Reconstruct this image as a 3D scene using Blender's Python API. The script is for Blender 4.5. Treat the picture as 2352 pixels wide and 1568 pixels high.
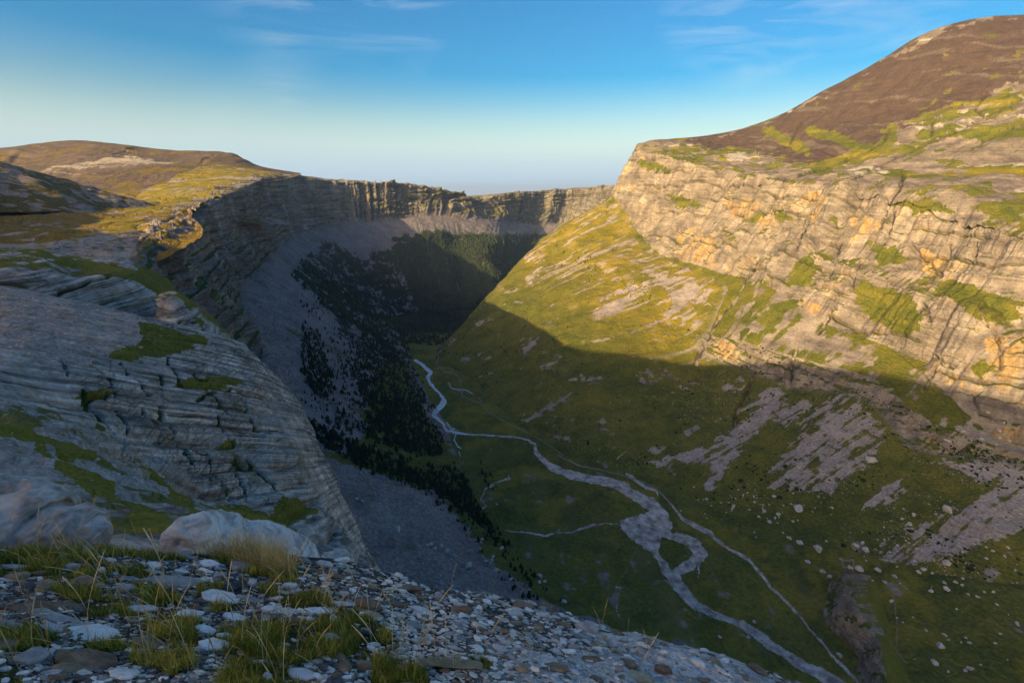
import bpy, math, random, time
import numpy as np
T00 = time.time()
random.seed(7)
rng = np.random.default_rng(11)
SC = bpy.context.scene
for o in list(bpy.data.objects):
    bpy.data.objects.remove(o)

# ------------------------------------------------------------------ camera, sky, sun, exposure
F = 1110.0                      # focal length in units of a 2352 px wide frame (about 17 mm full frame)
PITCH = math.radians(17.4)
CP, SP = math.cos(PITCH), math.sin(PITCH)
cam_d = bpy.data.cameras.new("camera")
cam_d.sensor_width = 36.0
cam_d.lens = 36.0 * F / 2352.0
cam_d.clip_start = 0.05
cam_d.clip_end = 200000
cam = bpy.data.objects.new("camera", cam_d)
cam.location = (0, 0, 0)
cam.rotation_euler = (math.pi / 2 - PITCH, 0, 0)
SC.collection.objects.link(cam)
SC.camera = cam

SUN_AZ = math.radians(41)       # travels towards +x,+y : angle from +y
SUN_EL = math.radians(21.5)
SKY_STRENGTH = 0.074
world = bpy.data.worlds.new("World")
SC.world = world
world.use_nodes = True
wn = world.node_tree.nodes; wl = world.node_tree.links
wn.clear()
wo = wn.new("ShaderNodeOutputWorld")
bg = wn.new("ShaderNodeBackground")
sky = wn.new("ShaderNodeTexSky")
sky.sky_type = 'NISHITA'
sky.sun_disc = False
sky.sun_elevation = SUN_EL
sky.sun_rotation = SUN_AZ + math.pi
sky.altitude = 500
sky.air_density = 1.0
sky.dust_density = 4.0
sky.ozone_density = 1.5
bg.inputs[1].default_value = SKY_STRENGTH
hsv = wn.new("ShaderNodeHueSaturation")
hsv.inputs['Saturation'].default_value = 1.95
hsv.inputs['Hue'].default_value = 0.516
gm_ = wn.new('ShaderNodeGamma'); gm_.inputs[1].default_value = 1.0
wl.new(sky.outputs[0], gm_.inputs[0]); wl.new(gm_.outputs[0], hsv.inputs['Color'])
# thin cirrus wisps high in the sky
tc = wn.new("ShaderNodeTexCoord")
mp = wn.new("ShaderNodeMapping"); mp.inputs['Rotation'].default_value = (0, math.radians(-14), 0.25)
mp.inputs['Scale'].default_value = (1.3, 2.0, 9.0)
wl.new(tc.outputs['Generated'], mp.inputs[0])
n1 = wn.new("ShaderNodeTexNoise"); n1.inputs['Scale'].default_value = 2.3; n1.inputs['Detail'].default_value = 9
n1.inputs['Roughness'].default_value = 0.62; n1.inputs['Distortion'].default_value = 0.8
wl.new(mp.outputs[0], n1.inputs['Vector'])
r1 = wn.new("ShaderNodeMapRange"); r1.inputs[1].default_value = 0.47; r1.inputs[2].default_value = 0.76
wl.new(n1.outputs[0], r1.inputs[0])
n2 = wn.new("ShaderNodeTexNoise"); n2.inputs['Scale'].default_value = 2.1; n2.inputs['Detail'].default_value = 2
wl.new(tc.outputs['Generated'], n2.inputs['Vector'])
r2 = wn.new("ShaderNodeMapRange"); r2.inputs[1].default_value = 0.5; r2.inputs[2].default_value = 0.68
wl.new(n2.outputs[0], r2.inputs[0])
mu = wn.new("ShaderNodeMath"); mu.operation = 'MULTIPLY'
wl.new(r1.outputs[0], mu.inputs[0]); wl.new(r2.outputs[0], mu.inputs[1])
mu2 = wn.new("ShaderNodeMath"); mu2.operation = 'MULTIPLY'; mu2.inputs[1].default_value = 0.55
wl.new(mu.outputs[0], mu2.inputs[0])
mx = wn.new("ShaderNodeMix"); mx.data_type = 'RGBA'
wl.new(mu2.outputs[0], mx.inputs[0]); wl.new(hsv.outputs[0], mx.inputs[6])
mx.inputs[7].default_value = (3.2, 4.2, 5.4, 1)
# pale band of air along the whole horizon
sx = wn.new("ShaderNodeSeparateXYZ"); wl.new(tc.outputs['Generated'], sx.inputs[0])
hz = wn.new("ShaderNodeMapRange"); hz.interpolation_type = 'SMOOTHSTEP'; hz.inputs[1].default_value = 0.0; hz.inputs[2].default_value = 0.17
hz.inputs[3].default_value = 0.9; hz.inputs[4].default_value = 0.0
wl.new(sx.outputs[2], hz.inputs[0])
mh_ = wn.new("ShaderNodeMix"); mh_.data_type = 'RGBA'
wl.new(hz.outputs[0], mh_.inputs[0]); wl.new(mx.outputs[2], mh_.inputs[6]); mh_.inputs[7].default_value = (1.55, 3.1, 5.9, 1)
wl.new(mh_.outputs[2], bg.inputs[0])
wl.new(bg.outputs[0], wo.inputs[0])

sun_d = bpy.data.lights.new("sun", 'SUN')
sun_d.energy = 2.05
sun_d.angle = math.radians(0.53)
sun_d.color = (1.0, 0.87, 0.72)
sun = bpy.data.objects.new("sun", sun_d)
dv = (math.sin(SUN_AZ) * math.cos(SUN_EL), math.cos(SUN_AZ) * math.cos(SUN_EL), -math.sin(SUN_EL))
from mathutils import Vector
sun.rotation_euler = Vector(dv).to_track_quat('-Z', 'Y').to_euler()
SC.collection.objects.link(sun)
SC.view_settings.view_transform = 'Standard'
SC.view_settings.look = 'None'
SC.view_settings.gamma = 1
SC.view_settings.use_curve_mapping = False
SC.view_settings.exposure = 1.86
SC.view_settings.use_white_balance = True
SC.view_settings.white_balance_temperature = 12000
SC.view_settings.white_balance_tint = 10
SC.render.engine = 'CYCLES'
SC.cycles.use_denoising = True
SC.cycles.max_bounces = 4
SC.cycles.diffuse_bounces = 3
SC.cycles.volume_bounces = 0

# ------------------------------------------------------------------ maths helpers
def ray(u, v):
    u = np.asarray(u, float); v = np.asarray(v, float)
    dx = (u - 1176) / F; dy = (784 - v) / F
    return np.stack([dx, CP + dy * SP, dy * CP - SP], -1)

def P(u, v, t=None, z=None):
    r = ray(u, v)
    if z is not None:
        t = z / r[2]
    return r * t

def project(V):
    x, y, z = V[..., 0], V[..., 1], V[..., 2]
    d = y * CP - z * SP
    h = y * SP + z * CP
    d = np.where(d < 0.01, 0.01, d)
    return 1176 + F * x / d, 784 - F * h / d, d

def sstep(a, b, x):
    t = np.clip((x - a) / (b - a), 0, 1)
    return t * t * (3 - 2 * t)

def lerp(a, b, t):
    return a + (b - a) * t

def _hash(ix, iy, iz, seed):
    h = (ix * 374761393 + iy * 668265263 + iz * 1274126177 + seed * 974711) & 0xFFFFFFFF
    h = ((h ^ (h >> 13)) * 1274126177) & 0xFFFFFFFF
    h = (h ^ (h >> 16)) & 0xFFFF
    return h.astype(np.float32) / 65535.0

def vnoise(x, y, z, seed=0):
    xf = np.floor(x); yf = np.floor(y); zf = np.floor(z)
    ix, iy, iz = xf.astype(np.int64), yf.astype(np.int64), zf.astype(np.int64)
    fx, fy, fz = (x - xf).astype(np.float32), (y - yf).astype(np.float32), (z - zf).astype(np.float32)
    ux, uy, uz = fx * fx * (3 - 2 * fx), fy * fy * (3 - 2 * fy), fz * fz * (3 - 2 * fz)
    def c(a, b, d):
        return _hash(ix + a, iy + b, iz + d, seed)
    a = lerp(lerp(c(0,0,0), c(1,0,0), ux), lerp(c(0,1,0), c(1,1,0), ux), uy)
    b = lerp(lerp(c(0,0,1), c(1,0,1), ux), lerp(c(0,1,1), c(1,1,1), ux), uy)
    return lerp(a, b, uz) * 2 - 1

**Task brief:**
Repeat the lines above, starting at the first and stopping after the line that holds "bpy.data.objects.remove(o)", with the pictures left out.

**Result of the exercise:**
Reconstruct this image as a 3D scene using Blender's Python API. The script is for Blender 4.5. Treat the picture as 2352 pixels wide and 1568 pixels high.
import bpy, math, random, time
import numpy as np
T00 = time.time()
random.seed(7)
rng = np.random.default_rng(11)
SC = bpy.context.scene
for o in list(bpy.data.objects):
    bpy.data.objects.remove(o)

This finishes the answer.